Un procès très incertain
Pour étayer son rapport, Truth Hounds n'a pas pu compter sur des images satellite. "Le jour de l'attaque, les fournisseurs auxquels nous avons accès ne possédaient pas de photos de cette zone", regrette l'ONG. "Nous avons donc dû organiser une autre mission dans le sud de la région de Mykolaïv pour trouver des témoins oculaires du vol de l'engin. Et nous avons réussi", poursuit Maryna Slobodyanuk. En étudiant des photos amateurs et des comptes-rendus d'analystes indépendants, l'ONG a par ailleurs établi une liste de navires susceptibles d'avoir tiré le missile en question ce jour-là.
En premier lieu, les soupçons de Truth Hounds se portent sur une frégate russe : l'Amiral Essen.

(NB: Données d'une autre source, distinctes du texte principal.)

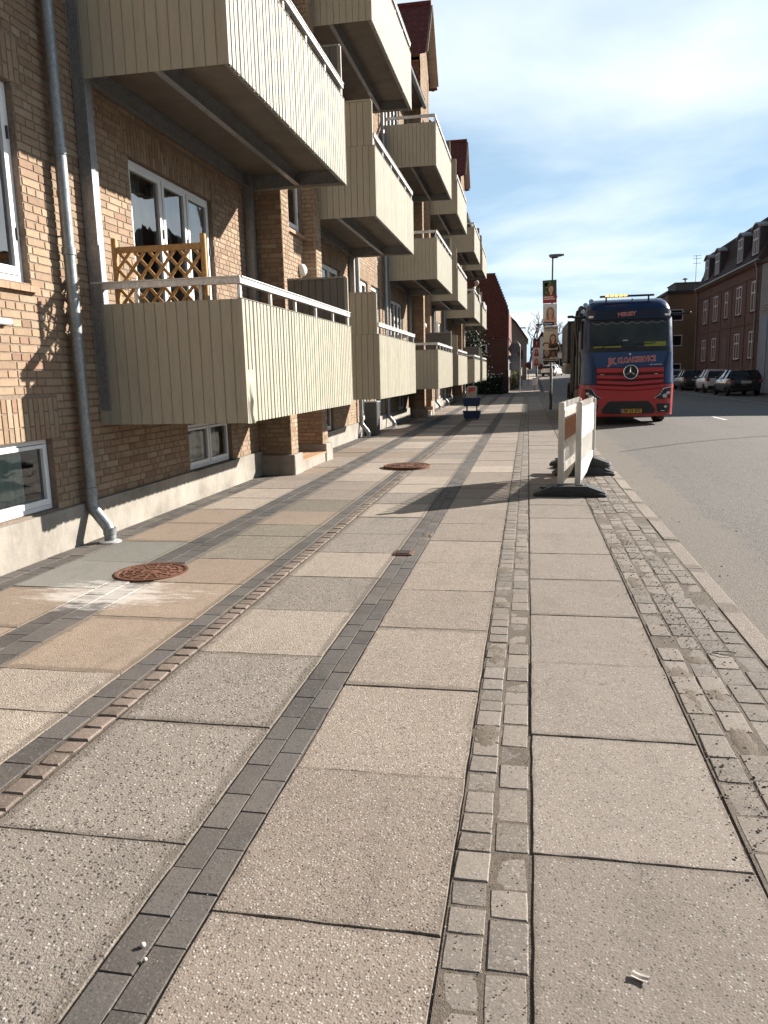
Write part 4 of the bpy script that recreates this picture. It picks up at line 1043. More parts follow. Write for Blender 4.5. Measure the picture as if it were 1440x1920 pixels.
m = MB(); m.box(TX-0.16, TX-0.02, TY+yfront(0, 2.36)-0.014, TY+yfront(0, 2.3)+0.02, TZ+2.28, TZ+2.36); m.box(TX+0.1, TX+0.18, TY+yfront(0, 2.4)-0.014, TY+yfront(0, 2.4)+0.02, TZ+2.30, TZ+2.36); m.build('dash_card', plain('pale_card', (0.4,0.42,0.42), 0.6), cab)
# grille with its bars
gr = patch('grille', [(1.02, -0.80, 0.86), (1.3, -0.86, 0.92), (1.59, -0.88, 0.94)], 0.0, 0.012, M_trim, cab)
for i, (z0, z1) in enumerate(((1.44, 1.585), (1.285, 1.40), (1.14, 1.25), (1.00, 1.11))):
    m = MB(); A = []
    for x in [-0.88+0.1*j for j in range(19)]:
        dz = -0.05*(1-abs(x/0.9))*min(1, i*0.6)
        y = yfront(x, (z0+z1)/2)
        A.append([W(x+0.03, y-0.03, z0+dz), W(x+0.03, y-0.075, z0+0.03+dz), W(x+0.03, y-0.06, z1+dz), W(x+0.03, y-0.02, z1+dz)])
    m.loft(A); m.build('grille_bar', M_red, gr, smooth=30)
for x in (-0.7, 0.74):
    m = MB(); m.cbox(TX+x-0.05, TX+x+0.05, TY-0.0, TY+0.03, TZ+1.40, TZ+1.425, 0.004); m.build('chrome_clip', M_chrome, gr)
# the round star emblem
ex, ez = 0.06, 1.47; ey = yfront(ex, ez)-0.085
m = MB(); m.lathe(W(ex, ey, ez), [(0.195, 0.03), (0.20, 0.0), (0.19, 0.0)], 36, axis='y'); em = m.build('emblem', M_trim, cab, smooth=30)
m = MB(); pts = [W(ex+0.188*math.cos(a), ey-0.012, ez+0.188*math.sin(a)) for a in [2*math.pi*i/40 for i in range(41)]]
m.tube(pts, 0.016, 8, cap=False); m.build('emblem_ring', M_chrome, em, smooth=True)
m = MB()
for k in range(3):
    a = math.pi/2+k*2*math.pi/3; tip = (ex+0.178*math.cos(a), ez+0.178*math.sin(a))
    l = (ex+0.03*math.cos(a+1.05), ez+0.03*math.sin(a+1.05)); r = (ex+0.03*math.cos(a-1.05), ez+0.03*math.sin(a-1.05))
    m.add([W(ex, ey-0.035, ez), W(l[0], ey-0.008, l[1]), W(tip[0], ey-0.014, tip[1]), W(r[0], ey-0.008, r[1])], [(0, 1, 2), (0, 2, 3)])
m.build('emblem_star', M_chrome, em)
# lettering
ty = yfront(0.05, 1.78)-0.03
def ttext(name, txt, size, mat, x, z, width, bold, dy=0.0, tilt=0.045):
    return put_text(name, txt, size, mat, cab, W(x, yfront(x, z)-0.026+dy, z), width, bold, 0.003, (rad(90), -tilt, 0))
ttext('lettering_outline', 'JK', 0.25, M_pinklet, -0.44, 1.765, 0.27, 0.011)
ttext('lettering', 'JK', 0.25, M_redlet, -0.44, 1.765, 0.245, 0.001, -0.006)
ttext('lettering_outline', 'KLOAKSERVICE', 0.205, M_pinklet, 0.22, 1.805, 1.02, 0.010)
ttext('lettering', 'KLOAKSERVICE', 0.205, M_redlet, 0.22, 1.805, 1.0, 0.001, -0.006)
ttext('visor_lettering', 'MERSEY', 0.15, M_pinklet, -0.06, 3.06, 0.50, 0.006, -0.05, 0.06)
ttext('visor_lettering', 'MERSEY', 0.15, M_redlet, -0.06, 3.06, 0.49, 0.0, -0.056, 0.06)
for (x, wd) in ((0.62, 0.09), (0.80, 0.22)):
    m = MB(); m.box(TX+x-wd/2, TX+x+wd/2, TY+yfront(x, 1.66)-0.026, TY+yfront(x, 1.66)-0.0, TZ+1.655, TZ+1.675); m.build('silver_badge', M_chrome, cab)
m = MB(); m.lathe(W(0.04, yfront(0, 1.98)-0.02, 1.965), [(0.035, 0), (0.03, -0.008), (0.01, -0.01)], 14, axis='y'); m.build('small_badge', M_chrome, cab)
# lower grille, plate, head lamps
patch('lower_grille', [(0.315, -0.66, 0.72), (0.42, -0.70, 0.76), (0.56, -0.60, 0.66), (0.66, -0.50, 0.56)], 0.0, 0.012, M_trim, bump)
patch('lower_lip', [(0.235, -1.0, 1.0), (0.30, -1.05, 1.05)], 0.0, 0.03, M_red, bump)
patch('plate_mount', [(0.30, -0.42, 0.50), (0.46, -0.42, 0.50)], 0.0, 0.03, M_trim, bump)
py_ = TY + yfront(0.1, 0.38)-0.036
m = MB(); m.cbox(TX-0.13, TX+0.39, py_-0.012, py_, TZ+0.325, TZ+0.445, 0.004); pl = m.build('number_plate', plain('yellow_plate', (0.62,0.33,0.03), 0.5, 0, 0.04), bump)
m = MB(); m.box(TX-0.175, TX-0.135, py_-0.013, py_-0.001, TZ+0.325, TZ+0.445); m.build('plate_strip', plain('plate_blue', (0.1,0.15,0.3), 0.5), pl)
put_text('plate_lettering', 'EB 23 272', 0.115, M_trim, pl, (TX+0.13, py_-0.014, TZ+0.385), 0.46, 0.004, 0.002)
for s in (-1, 1):
    P = lambda x, z, o_: W(s*x, yfront(s*x, z)-o_, z)
    out = [(1.17, 1.02), (0.97, 0.99), (0.90, 0.84), (0.74, 0.75), (0.90, 0.70), (1.16, 0.72)]
    m = MB(); n = len(out); vs = [P(x, z, 0.020) for x, z in out] + [P(x, z, -0.03) for x, z in out]
    m.add(vs, [tuple(range(n)), tuple(range(n, 2*n))[::-1]] + [(k, (k+1) % n, n+(k+1) % n, n+k) for k in range(n)]); hl = m.build('headlight', M_trim, bump)
    m = MB(); m.tube([P(x, z, 0.026) for x, z in [(1.19, 1.035), (0.96, 1.0), (0.88, 0.845), (0.72, 0.745)]], 0.012, 6); m.build('chrome_edge', M_chrome, hl)
    for (x, z, r_) in ((1.0, 0.80, 0.062), (1.09, 0.88, 0.05)):
        m = MB(); c_ = P(x, z, 0.018); m.lathe(c_, [(r_, 0.0), (r_*0.96, -0.012), (r_*0.5, -0.02), (0.005, -0.024)], 18, axis='y'); m.build('lens', plain('lamp_lens', (0.55,0.55,0.52), 0.12, 0.7), hl, smooth=50)
    patch('fog_lamp_recess', [(0.34, min(s*0.82, s*1.13), max(s*0.82, s*1.13)), (0.42, min(s*0.80, s*1.16), max(s*0.80, s*1.16)), (0.58, min(s*0.78, s*1.17), max(s*0.78, s*1.17))], 0.0, 0.012, M_trim, bump)
    m = MB(); m.lathe(P(1.03, 0.50, 0.02), [(0.045, 0.0), (0.04, -0.012), (0.005, -0.018)], 14, axis='y'); m.build('fog_lamp', plain('lamp_lens', (0.55,0.55,0.52), 0.12, 0.7), bump, smooth=50)
    m = MB(); m.cbox(TX+s*0.96-0.05, TX+s*0.96+0.05, TY+yfront(s*0.96, .38)-0.03, TY+yfront(s*0.96, .38), TZ+0.375, TZ+0.395, 0.005); m.build('fog_trim', M_chrome, bump)
    # marker light and mirror arm
    m = MB(); m.cbox(TX+s*1.02-0.07, TX+s*1.02+0.07, TY+yfront(s*1.0, 3.05)-0.07, TY+yfront(s*1.0, 3.05), TZ+2.99, TZ+3.05, 0.012)
    m.build('marker_light', plain('lit_marker', (0.9,0.88,0.8), 0.3, 0, 0.03), cab)
    m = MB(); m.tube([W(s*1.16, 0.55, 3.04), W(s*1.42, 0.42, 3.03), W(s*1.62, 0.40, 3.06)], [0.04, 0.035, 0.03], 8); m.cbox(TX+s*1.58-0.09, TX+s*1.58+0.09, TY+0.34, TY+0.46, TZ+3.02, TZ+3.09, 0.02); m.build('mirror_arm', M_trim, cab, smooth=35)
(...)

Impliqué dans le bombardement de plusieurs villes ukrainiennes telles qu'Odessa, comme l'a souligné le Times (en anglais), ce navire manœuvrait au sud de Mykolaïv ce matin-là et aurait pu lancer un missile Kalibr à une vitesse d'environ 980 km/h, pour toucher sa cible entre 2 et 3 minutes plus tard. Toujours à partir de documents publics, notamment des sites russes spécialisés dans le domaine militaire, Truth Hounds dresse une liste, sans les accuser, de 19 commandants et sous-officiers en charge de l'Amiral Essen et de trois autres navires de guerre russes actifs le jour de la frappe.
"C'est important pour nous de dessiner un large cercle de commanditaires présumés, afin d'être sûrs de ne pas manquer un suspect", martèle Maryna Slobodyanuk. A la justice ensuite de faire son travail, car l'enquête officielle suit son cours. Seulement, dans quels délais l'affaire sera-t-elle traitée ? Et par qui ? "Nous avons bon espoir que le dossier sera instruit une fois les derniers détails réglés, et qu'il le sera par le système ukrainien", veut-on croire chez Truth Hounds. Mais, selon Yuriy Belusov, en charge des crimes de guerre pour la justice ukrainienne, et cité par le site polonais TVP (en anglais), pas moins de 50 000 affaires de crimes de guerre s'entassent déjà sur le bureau du procureur général du pays. De quoi pousser les familles des victimes de Mykolaïv, toujours éprouvées par la guerre, à s'armer encore un peu plus de patience.